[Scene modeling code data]
==*==
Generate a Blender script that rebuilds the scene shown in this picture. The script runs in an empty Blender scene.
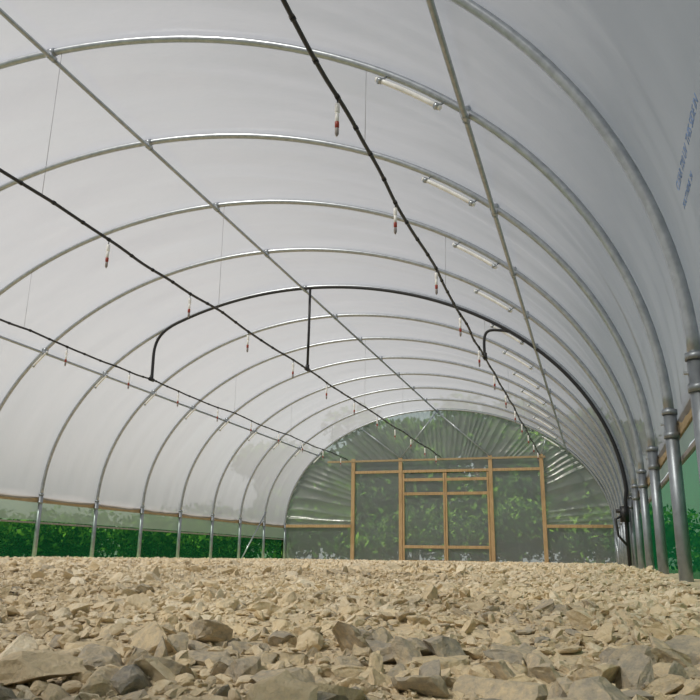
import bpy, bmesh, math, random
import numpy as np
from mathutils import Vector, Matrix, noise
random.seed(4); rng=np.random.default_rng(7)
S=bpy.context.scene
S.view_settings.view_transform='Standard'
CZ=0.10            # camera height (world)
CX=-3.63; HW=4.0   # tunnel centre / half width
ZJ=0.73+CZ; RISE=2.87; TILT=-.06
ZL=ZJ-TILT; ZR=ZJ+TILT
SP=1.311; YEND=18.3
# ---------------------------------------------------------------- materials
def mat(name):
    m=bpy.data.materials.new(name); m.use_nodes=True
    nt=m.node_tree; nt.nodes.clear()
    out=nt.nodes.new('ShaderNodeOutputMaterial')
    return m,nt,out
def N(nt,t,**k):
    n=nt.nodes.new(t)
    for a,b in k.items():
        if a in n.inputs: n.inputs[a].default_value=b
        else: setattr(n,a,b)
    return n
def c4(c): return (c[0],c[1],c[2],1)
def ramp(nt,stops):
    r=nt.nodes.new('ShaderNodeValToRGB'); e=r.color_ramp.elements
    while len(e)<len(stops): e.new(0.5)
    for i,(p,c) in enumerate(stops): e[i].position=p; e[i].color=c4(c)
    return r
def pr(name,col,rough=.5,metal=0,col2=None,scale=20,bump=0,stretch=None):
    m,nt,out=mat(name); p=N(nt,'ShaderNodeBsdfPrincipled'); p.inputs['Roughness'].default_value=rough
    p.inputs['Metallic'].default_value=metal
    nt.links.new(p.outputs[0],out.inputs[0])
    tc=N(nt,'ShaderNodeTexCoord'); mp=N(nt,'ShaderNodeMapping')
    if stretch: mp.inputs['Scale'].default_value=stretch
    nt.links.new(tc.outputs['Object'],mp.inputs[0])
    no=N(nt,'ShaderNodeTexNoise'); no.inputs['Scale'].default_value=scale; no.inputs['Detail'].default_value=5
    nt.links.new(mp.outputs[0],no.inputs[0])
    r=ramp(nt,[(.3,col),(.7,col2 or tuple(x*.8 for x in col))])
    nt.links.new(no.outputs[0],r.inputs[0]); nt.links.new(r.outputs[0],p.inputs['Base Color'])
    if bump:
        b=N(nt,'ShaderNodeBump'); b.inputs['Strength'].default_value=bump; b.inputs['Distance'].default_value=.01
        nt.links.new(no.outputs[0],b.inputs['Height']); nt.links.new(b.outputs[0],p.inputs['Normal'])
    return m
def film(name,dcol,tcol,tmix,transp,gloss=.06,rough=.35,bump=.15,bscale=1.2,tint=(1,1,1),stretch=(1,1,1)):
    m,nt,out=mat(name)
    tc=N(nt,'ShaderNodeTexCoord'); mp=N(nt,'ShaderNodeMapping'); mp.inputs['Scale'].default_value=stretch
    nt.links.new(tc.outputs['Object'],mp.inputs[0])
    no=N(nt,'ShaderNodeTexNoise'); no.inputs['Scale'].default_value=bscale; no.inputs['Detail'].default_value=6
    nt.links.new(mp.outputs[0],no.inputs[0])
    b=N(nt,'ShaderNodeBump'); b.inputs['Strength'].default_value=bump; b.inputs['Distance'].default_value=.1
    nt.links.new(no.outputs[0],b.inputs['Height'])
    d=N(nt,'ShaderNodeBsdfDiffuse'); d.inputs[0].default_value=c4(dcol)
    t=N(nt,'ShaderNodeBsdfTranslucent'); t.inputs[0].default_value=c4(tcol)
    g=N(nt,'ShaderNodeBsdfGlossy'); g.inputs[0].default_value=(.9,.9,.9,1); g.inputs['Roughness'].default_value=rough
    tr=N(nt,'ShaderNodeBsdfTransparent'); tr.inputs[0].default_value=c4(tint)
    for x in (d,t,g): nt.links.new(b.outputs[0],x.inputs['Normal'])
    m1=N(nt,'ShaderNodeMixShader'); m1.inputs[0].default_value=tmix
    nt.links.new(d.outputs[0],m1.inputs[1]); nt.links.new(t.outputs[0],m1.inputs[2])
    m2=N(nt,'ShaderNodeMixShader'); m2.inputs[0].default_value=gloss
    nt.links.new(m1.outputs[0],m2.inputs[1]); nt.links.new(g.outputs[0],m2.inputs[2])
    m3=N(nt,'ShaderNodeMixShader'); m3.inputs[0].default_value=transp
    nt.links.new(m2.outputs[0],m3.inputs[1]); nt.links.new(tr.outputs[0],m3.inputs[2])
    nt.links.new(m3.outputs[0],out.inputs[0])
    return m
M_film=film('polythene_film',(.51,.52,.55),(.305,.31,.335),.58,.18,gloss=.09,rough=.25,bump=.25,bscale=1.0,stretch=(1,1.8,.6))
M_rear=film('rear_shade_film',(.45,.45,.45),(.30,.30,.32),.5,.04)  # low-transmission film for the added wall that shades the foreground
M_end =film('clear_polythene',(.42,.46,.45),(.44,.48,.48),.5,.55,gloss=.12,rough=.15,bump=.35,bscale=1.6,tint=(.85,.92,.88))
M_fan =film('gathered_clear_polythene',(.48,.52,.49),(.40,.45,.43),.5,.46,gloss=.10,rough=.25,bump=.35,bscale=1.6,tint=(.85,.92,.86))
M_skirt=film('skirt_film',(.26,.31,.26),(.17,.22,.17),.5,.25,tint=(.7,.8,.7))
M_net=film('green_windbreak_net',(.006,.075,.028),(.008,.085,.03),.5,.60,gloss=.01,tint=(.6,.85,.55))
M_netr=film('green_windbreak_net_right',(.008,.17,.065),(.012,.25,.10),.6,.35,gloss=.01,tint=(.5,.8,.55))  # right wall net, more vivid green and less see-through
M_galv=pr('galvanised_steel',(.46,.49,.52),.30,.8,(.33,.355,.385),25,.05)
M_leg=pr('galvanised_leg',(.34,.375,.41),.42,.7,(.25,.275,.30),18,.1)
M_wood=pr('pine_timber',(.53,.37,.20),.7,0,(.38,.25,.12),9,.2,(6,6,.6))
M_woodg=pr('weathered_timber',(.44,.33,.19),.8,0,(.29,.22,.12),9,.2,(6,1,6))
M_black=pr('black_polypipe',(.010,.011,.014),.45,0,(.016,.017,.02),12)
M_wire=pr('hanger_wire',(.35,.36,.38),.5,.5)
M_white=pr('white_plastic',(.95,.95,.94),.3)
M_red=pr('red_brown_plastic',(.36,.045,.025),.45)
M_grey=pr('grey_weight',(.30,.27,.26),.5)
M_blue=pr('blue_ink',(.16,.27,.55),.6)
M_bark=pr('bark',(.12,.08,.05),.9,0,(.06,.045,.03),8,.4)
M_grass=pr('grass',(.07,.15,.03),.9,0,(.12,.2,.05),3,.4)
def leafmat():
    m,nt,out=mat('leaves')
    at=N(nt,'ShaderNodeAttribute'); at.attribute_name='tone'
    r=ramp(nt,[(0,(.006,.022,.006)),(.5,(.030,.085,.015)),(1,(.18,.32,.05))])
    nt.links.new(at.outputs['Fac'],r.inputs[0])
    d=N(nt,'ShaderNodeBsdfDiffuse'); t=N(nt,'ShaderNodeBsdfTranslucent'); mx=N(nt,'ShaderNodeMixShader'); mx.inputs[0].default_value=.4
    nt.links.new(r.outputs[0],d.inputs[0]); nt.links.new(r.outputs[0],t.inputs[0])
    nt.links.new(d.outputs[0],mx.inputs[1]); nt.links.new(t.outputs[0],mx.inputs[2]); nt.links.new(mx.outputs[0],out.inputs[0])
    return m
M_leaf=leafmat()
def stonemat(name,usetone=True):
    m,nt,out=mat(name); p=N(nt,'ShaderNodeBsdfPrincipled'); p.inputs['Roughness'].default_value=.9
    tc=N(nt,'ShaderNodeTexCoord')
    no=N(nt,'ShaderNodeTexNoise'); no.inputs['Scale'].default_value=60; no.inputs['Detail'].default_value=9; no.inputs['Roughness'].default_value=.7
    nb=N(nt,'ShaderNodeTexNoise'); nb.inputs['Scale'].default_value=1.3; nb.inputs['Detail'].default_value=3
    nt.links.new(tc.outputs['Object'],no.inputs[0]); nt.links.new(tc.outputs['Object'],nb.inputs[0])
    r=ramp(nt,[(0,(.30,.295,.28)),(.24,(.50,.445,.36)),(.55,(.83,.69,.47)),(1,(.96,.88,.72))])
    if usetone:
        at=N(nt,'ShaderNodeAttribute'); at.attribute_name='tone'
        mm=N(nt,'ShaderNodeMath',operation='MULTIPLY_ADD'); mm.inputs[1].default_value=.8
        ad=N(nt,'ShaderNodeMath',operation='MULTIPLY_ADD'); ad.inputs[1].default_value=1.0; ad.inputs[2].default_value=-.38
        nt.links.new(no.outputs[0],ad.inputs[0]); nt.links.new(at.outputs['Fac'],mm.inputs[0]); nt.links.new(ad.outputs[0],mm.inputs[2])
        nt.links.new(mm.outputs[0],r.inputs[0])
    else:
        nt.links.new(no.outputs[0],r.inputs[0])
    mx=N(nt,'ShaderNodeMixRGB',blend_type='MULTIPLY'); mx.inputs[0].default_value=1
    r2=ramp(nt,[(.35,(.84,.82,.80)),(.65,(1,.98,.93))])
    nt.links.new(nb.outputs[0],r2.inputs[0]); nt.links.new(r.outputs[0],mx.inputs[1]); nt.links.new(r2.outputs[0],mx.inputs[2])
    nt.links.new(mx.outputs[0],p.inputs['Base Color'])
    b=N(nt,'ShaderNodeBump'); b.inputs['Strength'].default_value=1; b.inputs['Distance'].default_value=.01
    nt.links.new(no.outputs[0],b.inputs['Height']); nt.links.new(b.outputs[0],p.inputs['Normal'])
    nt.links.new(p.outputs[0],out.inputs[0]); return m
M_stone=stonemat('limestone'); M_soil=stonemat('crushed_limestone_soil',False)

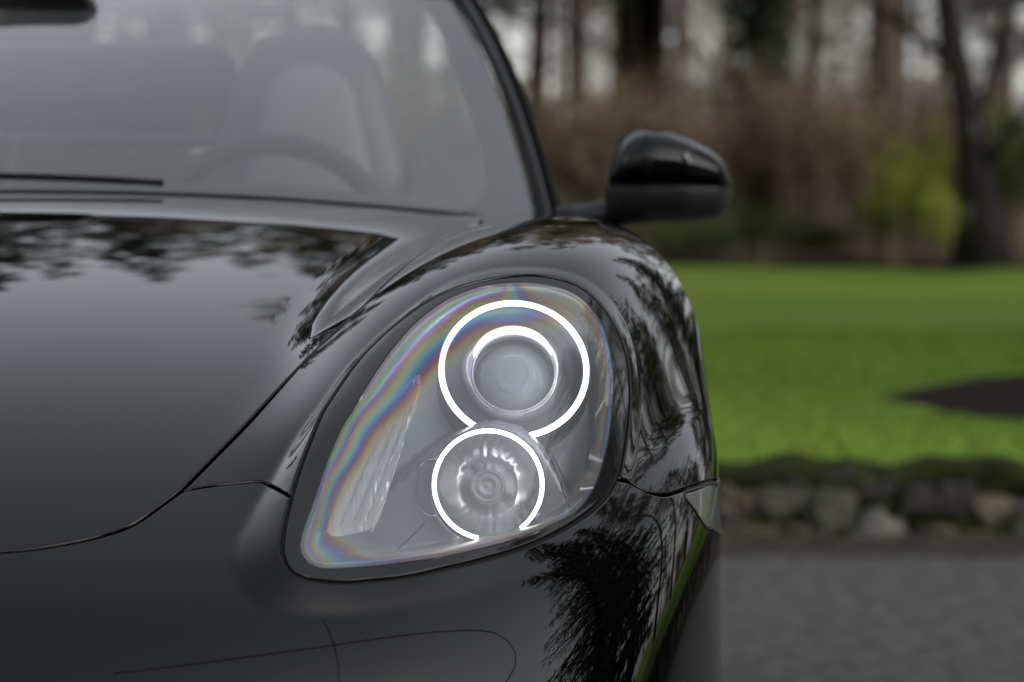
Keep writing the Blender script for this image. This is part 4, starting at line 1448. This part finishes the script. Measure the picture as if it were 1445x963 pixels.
==*==
- _DIRECTION_:
Locate the word "Blender" in the data above. Copy every line carrying it.

- _EXPECTED ANSWER_:
Generate a Blender script that rebuilds the scene shown in this picture. The script runs in an empty Blender scene.
Keep writing the Blender script for this image. This is part 4, starting at line 1448. This part finishes the script. Measure the picture as if it were 1445x963 pixels.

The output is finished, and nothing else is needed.